Written request: Give again, word for word, each line from the top of the listing through the line that holds "q.build('cap', blackplastic, c)".

Dataset excerpt:
──────────
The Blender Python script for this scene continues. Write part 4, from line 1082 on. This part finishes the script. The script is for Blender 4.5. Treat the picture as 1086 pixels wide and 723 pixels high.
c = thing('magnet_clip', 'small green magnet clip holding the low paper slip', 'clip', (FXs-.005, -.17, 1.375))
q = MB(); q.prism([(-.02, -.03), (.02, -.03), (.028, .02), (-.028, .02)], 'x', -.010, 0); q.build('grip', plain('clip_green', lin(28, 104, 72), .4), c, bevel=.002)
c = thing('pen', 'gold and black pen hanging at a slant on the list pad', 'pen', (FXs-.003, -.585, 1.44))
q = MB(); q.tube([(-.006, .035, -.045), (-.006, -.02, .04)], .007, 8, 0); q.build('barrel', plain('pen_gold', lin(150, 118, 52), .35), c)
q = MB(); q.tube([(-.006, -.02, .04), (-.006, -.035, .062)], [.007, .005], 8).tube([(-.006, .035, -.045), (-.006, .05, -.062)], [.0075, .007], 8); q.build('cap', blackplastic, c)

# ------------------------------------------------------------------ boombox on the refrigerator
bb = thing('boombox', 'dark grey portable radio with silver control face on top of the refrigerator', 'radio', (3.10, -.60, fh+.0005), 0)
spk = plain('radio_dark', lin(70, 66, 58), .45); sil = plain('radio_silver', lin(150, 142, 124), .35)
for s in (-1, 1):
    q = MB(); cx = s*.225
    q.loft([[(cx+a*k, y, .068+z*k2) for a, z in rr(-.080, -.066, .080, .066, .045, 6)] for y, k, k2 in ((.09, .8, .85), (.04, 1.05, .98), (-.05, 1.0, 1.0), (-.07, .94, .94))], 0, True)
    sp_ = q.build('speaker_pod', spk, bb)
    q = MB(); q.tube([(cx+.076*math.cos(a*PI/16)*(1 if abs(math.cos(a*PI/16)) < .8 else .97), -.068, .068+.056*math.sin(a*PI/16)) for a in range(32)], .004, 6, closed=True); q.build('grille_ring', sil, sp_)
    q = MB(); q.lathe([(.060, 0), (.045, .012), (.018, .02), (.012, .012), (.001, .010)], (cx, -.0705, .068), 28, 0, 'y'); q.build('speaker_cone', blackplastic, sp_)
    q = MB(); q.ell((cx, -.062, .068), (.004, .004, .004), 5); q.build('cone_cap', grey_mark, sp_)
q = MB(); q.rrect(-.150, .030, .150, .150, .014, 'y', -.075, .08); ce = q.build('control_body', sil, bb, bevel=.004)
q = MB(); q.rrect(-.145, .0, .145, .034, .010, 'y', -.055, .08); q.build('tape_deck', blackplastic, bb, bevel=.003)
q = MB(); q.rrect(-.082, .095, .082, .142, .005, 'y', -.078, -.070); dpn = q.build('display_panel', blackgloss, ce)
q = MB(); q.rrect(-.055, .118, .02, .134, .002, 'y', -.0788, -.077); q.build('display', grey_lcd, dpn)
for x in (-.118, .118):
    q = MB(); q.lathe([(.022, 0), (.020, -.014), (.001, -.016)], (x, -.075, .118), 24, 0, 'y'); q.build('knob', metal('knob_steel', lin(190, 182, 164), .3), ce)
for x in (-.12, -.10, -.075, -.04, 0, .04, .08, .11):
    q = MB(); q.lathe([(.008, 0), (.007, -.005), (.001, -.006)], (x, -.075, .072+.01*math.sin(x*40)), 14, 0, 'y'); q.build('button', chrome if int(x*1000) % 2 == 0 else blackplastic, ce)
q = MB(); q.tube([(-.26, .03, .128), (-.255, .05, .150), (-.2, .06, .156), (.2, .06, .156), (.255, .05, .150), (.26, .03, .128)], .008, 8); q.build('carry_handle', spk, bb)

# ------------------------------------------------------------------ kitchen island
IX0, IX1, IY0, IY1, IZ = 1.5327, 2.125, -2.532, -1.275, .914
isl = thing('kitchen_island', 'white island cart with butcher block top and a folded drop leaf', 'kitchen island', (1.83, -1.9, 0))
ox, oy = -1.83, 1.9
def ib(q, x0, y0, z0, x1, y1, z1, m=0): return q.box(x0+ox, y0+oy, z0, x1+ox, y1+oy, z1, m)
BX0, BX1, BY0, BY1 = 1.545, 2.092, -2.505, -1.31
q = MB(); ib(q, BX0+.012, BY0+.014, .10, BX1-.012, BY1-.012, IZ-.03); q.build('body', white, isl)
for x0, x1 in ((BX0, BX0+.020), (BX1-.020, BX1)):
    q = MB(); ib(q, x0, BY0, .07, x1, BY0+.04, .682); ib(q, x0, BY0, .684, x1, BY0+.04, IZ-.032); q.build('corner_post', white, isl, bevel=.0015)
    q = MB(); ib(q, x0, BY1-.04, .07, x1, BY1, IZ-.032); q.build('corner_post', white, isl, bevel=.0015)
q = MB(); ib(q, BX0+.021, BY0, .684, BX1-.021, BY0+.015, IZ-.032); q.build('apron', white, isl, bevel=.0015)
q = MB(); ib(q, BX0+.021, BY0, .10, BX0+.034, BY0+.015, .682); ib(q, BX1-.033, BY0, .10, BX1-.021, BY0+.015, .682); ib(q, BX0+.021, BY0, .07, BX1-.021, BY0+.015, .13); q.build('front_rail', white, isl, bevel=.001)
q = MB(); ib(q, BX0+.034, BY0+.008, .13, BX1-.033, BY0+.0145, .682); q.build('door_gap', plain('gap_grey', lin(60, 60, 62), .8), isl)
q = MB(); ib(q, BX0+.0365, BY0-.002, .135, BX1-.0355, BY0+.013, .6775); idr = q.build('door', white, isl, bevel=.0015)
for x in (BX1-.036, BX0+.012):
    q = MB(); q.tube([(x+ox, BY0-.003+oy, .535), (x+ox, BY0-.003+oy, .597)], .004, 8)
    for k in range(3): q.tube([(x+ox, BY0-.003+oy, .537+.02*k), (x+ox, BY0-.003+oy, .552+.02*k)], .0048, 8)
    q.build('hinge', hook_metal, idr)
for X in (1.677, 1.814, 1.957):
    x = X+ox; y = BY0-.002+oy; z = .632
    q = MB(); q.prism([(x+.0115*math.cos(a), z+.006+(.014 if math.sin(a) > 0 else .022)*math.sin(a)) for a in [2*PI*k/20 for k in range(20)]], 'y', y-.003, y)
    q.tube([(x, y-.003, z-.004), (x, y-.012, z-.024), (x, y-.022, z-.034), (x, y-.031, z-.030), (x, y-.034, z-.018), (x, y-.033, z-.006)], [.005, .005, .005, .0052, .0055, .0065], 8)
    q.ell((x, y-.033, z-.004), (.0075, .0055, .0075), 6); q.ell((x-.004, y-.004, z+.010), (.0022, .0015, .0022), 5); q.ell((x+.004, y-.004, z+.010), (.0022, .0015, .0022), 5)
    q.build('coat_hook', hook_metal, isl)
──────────
Answer for the task:
The Blender Python script for this scene continues. Write part 4, from line 1082 on. This part finishes the script. The script is for Blender 4.5. Treat the picture as 1086 pixels wide and 723 pixels high.
c = thing('magnet_clip', 'small green magnet clip holding the low paper slip', 'clip', (FXs-.005, -.17, 1.375))
q = MB(); q.prism([(-.02, -.03), (.02, -.03), (.028, .02), (-.028, .02)], 'x', -.010, 0); q.build('grip', plain('clip_green', lin(28, 104, 72), .4), c, bevel=.002)
c = thing('pen', 'gold and black pen hanging at a slant on the list pad', 'pen', (FXs-.003, -.585, 1.44))
q = MB(); q.tube([(-.006, .035, -.045), (-.006, -.02, .04)], .007, 8, 0); q.build('barrel', plain('pen_gold', lin(150, 118, 52), .35), c)
q = MB(); q.tube([(-.006, -.02, .04), (-.006, -.035, .062)], [.007, .005], 8).tube([(-.006, .035, -.045), (-.006, .05, -.062)], [.0075, .007], 8); q.build('cap', blackplastic, c)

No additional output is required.